**What this task involves**
Omit every picture and return the rest of the data unaltered.
★ ★ ★ ★ ★ ★ ★
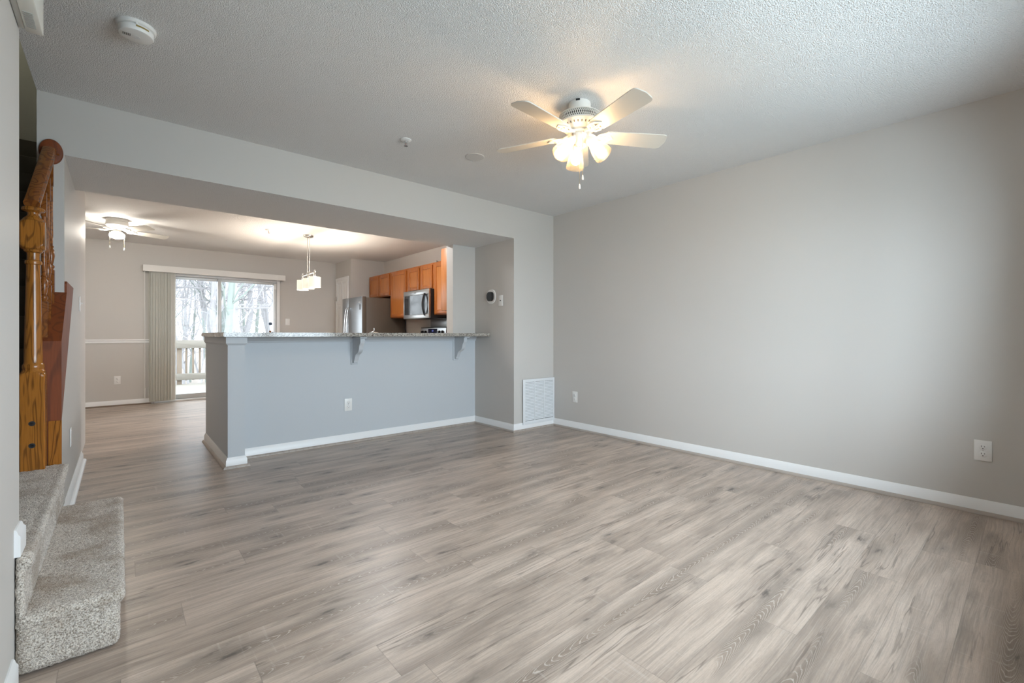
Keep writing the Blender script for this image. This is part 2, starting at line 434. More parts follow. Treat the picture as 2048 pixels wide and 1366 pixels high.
struct(MB().box(W0+.05, W1-.05, YR-.065, YR-.06, WZ0+.05, WZ1-.05), 'pane', M_glass, parent=w1, smooth=0)
# bar half wall, end wall, stub wall
PX0, PX1, PY0, PY1 = .643, .762, 4.167, 5.37
m = MB(); m.box(PX1, XC, YB, YC, 0, 1.036); m.box(PX0, PX1, PY0, PY1, 0, 1.036)
bar = struct(m, 'wall_bar', M_trimgrey, 'grey painted half wall carrying the granite bar top', smooth=0)
m = MB(); m.box(XS, XC, YB, YC, 1.072, ZH)
struct(m, 'wall_stub', M_wall, 'short full-height wall piece at the right end of the bar', smooth=0)
# trims under the bar top
m = MB()
pr = [(YB, .985), (YB-.012, .985), (YB-.016, .995), (YB-.016, 1.0), (YB-.030, 1.018), (YB-.034, 1.037), (YB, 1.037)]
m.prism(pr, 'x', PX1, XC)
struct(m, 'trim_1', M_trimgrey, 'cove moulding under the bar top')
m = MB()
t = .014
for (x0, x1, y0, y1) in ((PX0-t, PX1+t, PY0-t, PY1+.0),):
    v = []
    for dz, g in ((.970, -t+.001), (.985, 0), (1.037, 0)):
        v.append([(x0-g, y0-g, dz), (x1+g, y0-g, dz), (x1+g, y1, dz), (x0-g, y1, dz)])
    vs = sum(v, []); fs = [(0, 1, 2, 3), (11, 10, 9, 8)]
    for k in range(2):
        for i in range(4): fs.append((4*k+i, 4*k+(i+1) % 4, 4*k+4+(i+1) % 4, 4*k+4+i))
    m.add(vs, fs)
struct(m, 'trim_2', M_trimgrey, 'square collar moulding round the top of the bar end post', smooth=20)

BP = [(0, 0), (.014, 0), (.014, .062), (.009, .070), (.007, .078), (.004, .084), (0, .084)]
SP = [(.0142, 0), (.033, 0), (.0325, .006), (.029, .013), (.022, .018), (.0142, .0195)]
def run(m, P, Q, nrm, prof, e0=0, e1=0, z=0):
    P = Vector((*P, 0)); Q = Vector((*Q, 0)); d = (Q-P).normalized(); nv = Vector((*nrm, 0))
    n = len(prof)
    # mitre: ends shift along d in proportion to the offset
    vs = [P + nv*o + d*(-e0*o) + Vector((0, 0, z+h)) for o, h in prof] + [Q + nv*o + d*(e1*o) + Vector((0, 0, z+h)) for o, h in prof]
    fs = [tuple(range(n)), tuple(range(2*n-1, n-1, -1))] + [(i, i+n, (i+1) % n+n, (i+1) % n) for i in range(n)]
    m.add(vs, fs)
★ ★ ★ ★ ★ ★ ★
**Written answer**
Keep writing the Blender script for this image. This is part 2, starting at line 434. More parts follow. Treat the picture as 2048 pixels wide and 1366 pixels high.
struct(MB().box(W0+.05, W1-.05, YR-.065, YR-.06, WZ0+.05, WZ1-.05), 'pane', M_glass, parent=w1, smooth=0)
# bar half wall, end wall, stub wall
PX0, PX1, PY0, PY1 = .643, .762, 4.167, 5.37
m = MB(); m.box(PX1, XC, YB, YC, 0, 1.036); m.box(PX0, PX1, PY0, PY1, 0, 1.036)
bar = struct(m, 'wall_bar', M_trimgrey, 'grey painted half wall carrying the granite bar top', smooth=0)
m = MB(); m.box(XS, XC, YB, YC, 1.072, ZH)
struct(m, 'wall_stub', M_wall, 'short full-height wall piece at the right end of the bar', smooth=0)
# trims under the bar top
m = MB()
pr = [(YB, .985), (YB-.012, .985), (YB-.016, .995), (YB-.016, 1.0), (YB-.030, 1.018), (YB-.034, 1.037), (YB, 1.037)]
m.prism(pr, 'x', PX1, XC)
struct(m, 'trim_1', M_trimgrey, 'cove moulding under the bar top')
m = MB()
t = .014
for (x0, x1, y0, y1) in ((PX0-t, PX1+t, PY0-t, PY1+.0),):
    v = []
    for dz, g in ((.970, -t+.001), (.985, 0), (1.037, 0)):
        v.append([(x0-g, y0-g, dz), (x1+g, y0-g, dz), (x1+g, y1, dz), (x0-g, y1, dz)])
    vs = sum(v, []); fs = [(0, 1, 2, 3), (11, 10, 9, 8)]
    for k in range(2):
        for i in range(4): fs.append((4*k+i, 4*k+(i+1) % 4, 4*k+4+(i+1) % 4, 4*k+4+i))
    m.add(vs, fs)
struct(m, 'trim_2', M_trimgrey, 'square collar moulding round the top of the bar end post', smooth=20)

BP = [(0, 0), (.014, 0), (.014, .062), (.009, .070), (.007, .078), (.004, .084), (0, .084)]
SP = [(.0142, 0), (.033, 0), (.0325, .006), (.029, .013), (.022, .018), (.0142, .0195)]
def run(m, P, Q, nrm, prof, e0=0, e1=0, z=0):
    P = Vector((*P, 0)); Q = Vector((*Q, 0)); d = (Q-P).normalized(); nv = Vector((*nrm, 0))
    n = len(prof)
    # mitre: ends shift along d in proportion to the offset
    vs = [P + nv*o + d*(-e0*o) + Vector((0, 0, z+h)) for o, h in prof] + [Q + nv*o + d*(e1*o) + Vector((0, 0, z+h)) for o, h in prof]
    fs = [tuple(range(n)), tuple(range(2*n-1, n-1, -1))] + [(i, i+n, (i+1) % n+n, (i+1) % n) for i in range(n)]
    m.add(vs, fs)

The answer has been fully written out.